Bullllllllllshit. Christians were a subversive slave cult of middle eastern camel fuckers. With rumors of cannibalism. You know because t he y were poor slaves that celebrate weakness, meanness, and getting on your knees for authority.
Rome, Greece, The West is founded on merit, strength, and a republic with an informed elite ruling class that has stakes in the game. Christianity is one of t he subversive forces that doomed western civilization. A cuck factory religion.
No the western civilisation first peaked in Rome and Ancient Greece, neither were Christian.
Christianity is just tradcuck bullshit.
The problem is the female vote, that was the biggest mistake.
The West wasn't always Christian. The West will be fine without religion, they just have to defeat the SJWs and their communist friends.
I always thought the same, but that was based on religion being supplanted by rationality. I see, far too late, how hopelessly naive that was. Christianity has been replaced with a new religion, progressivism, with its destructive tenets of intersectionality, wokeness, sexual depravity etc... There is plenty I still don't like about Christianity, but it's tough to argue that its core tenets aren't a good basis for an enduring and successful civilization. I suppose, somewhat ironically, it really is a case of better the devil you know.
I agree that the new progressive religion is wrong and unethical, but is Christianity the answer? Something that cannot be proven? The Japanese aren't religious and they are not crumbing because of wokeness or any SJW nonsense.
"tradcuckery built the West and other lies we get told to make us not hate their enablers."
You are literally retarded man. "Tradcucks" did build the West.
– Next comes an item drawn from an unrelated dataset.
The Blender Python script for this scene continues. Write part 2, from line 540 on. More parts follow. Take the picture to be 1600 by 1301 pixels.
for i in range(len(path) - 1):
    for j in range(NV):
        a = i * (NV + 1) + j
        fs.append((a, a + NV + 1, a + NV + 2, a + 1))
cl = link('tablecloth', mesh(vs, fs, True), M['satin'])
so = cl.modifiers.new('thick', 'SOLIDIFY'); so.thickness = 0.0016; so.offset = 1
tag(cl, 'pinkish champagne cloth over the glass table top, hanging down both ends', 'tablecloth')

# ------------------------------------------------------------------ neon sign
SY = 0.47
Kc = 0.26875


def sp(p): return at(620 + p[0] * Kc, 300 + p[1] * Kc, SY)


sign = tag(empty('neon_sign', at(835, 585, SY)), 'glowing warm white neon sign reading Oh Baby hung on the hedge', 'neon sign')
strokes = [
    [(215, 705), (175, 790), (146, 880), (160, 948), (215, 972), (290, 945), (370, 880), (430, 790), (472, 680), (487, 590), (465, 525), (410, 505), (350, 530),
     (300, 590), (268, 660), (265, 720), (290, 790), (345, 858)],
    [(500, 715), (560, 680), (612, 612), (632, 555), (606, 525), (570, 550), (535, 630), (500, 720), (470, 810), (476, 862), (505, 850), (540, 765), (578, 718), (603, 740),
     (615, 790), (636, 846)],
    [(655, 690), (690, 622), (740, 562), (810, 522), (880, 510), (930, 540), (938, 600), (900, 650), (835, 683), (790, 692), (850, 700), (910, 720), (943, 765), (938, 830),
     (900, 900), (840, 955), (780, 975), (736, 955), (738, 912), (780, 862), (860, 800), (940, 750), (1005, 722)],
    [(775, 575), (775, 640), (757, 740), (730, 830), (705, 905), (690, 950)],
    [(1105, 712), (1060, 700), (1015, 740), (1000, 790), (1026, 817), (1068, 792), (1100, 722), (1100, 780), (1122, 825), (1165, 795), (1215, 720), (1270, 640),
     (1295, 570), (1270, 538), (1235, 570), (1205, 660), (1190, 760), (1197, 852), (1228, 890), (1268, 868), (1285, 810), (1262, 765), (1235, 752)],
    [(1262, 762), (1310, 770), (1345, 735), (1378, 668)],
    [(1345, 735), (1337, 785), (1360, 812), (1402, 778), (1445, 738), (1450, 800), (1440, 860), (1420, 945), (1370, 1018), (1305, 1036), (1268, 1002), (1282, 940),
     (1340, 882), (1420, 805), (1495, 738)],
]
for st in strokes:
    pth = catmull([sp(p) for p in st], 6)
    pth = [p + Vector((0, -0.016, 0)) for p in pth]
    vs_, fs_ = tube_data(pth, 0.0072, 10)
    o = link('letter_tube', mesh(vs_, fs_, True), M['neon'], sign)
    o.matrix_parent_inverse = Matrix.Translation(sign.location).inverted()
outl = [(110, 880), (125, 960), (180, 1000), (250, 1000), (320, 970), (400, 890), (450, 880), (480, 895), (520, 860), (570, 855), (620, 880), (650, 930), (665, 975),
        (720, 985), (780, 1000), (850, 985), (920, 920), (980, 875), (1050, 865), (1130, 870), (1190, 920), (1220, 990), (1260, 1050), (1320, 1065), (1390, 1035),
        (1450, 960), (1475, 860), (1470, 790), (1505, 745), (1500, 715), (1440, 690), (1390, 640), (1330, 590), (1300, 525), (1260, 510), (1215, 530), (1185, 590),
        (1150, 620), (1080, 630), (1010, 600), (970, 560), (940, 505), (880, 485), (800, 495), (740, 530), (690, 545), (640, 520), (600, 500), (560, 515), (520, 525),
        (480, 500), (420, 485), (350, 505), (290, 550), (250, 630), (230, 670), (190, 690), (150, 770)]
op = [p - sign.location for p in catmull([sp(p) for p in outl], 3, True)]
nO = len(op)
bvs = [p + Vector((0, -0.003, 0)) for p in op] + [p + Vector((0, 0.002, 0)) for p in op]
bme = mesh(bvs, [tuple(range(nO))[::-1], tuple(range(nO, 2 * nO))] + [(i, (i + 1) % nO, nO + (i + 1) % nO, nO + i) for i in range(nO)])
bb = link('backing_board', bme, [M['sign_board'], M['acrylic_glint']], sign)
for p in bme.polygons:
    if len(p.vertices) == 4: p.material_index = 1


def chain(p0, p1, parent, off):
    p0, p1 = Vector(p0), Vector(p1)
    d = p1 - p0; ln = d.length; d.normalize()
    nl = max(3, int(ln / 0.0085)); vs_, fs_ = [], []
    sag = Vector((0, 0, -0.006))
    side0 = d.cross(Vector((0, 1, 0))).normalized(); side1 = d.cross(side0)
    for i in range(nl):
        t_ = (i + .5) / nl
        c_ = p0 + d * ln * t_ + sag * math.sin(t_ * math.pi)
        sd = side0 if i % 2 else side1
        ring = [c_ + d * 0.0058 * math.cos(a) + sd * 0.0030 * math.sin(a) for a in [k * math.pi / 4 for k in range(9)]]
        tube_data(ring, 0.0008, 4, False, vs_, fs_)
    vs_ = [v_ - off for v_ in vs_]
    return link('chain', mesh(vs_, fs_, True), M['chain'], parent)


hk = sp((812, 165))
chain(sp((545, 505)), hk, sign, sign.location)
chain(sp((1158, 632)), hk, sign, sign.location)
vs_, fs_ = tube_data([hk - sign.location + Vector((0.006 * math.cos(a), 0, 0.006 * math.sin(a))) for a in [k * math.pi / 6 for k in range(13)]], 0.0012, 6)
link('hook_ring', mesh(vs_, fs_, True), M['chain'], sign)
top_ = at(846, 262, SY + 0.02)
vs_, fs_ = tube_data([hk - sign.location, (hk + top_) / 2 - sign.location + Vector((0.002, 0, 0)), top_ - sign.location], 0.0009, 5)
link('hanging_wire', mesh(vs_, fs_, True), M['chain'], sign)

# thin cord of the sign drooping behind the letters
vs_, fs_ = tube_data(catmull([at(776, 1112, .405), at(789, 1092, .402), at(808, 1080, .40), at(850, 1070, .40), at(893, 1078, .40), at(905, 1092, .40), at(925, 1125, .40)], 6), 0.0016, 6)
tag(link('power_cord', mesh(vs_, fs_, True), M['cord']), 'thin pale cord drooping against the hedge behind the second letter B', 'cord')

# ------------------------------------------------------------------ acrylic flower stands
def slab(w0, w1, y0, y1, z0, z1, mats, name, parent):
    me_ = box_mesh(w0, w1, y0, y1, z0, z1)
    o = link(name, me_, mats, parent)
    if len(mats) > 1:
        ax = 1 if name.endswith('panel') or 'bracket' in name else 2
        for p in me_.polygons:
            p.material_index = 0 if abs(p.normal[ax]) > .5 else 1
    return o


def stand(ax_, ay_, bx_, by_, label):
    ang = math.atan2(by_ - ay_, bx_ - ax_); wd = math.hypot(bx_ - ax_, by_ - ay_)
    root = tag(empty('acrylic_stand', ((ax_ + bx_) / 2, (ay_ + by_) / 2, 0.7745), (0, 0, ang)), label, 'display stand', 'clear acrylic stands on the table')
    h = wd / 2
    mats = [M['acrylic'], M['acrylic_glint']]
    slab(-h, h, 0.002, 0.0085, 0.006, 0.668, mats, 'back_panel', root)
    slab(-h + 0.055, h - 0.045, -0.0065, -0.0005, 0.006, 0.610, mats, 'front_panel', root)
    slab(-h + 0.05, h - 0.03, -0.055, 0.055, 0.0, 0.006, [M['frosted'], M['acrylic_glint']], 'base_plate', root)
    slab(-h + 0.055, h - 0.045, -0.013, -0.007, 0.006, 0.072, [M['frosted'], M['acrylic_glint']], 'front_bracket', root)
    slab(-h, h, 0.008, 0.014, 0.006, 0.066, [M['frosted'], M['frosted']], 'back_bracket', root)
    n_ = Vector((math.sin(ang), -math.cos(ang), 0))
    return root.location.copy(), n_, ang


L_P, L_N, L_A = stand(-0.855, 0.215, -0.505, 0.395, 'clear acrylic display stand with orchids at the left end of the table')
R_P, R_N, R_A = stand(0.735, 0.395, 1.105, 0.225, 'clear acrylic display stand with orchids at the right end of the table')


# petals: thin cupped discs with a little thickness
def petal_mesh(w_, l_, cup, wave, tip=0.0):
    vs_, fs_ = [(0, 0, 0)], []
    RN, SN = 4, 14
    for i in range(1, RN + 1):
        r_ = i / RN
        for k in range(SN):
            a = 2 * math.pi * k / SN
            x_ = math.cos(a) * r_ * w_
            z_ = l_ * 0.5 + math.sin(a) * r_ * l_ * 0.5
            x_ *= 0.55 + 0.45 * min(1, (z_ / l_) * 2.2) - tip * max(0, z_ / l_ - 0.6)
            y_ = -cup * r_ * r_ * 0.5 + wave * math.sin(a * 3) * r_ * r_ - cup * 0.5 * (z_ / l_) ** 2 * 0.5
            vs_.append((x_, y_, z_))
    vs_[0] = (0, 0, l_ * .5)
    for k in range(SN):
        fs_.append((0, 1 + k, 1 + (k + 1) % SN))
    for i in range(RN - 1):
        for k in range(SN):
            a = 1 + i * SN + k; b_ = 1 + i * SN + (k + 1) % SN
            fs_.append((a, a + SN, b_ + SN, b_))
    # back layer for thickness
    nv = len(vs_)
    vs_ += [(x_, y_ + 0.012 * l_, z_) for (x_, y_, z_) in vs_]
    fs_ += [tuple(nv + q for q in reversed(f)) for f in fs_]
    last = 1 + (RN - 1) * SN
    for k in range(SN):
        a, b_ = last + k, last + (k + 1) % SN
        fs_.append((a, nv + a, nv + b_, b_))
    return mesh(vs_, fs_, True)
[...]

Traditions get ensconced into society because they were useful.
You argue for the extinction of man because the modern world has forsaken tradition. Muh women are gonna ruin everything, but how dare you want to return to the time when they didn't have the right to vote, when their job was to support the family via homebuilding.
Most of humanity's greatest people didn't have an insignificant other.
No but the builders who built their houses did. The tailors who made their clothes did. The merchants who sold them their food did. So did the printers who copied their novels and treatises and the workmen who put their ideas into practice.
None of those great minds would have achieved anything without the physical and social infrastructure that enabled them to do so. That infrastructure is rooted in community, which in turn is rooted in religion and family.
Most men, who aren't geniuses, are motivated primarily by their desire to provide for their families. It's always been that way, and it always will be.
Not in the West you dunce.
You may not like tradcuckery, but it did build the West.
Europe had religion before Christianity, so remove that pillar.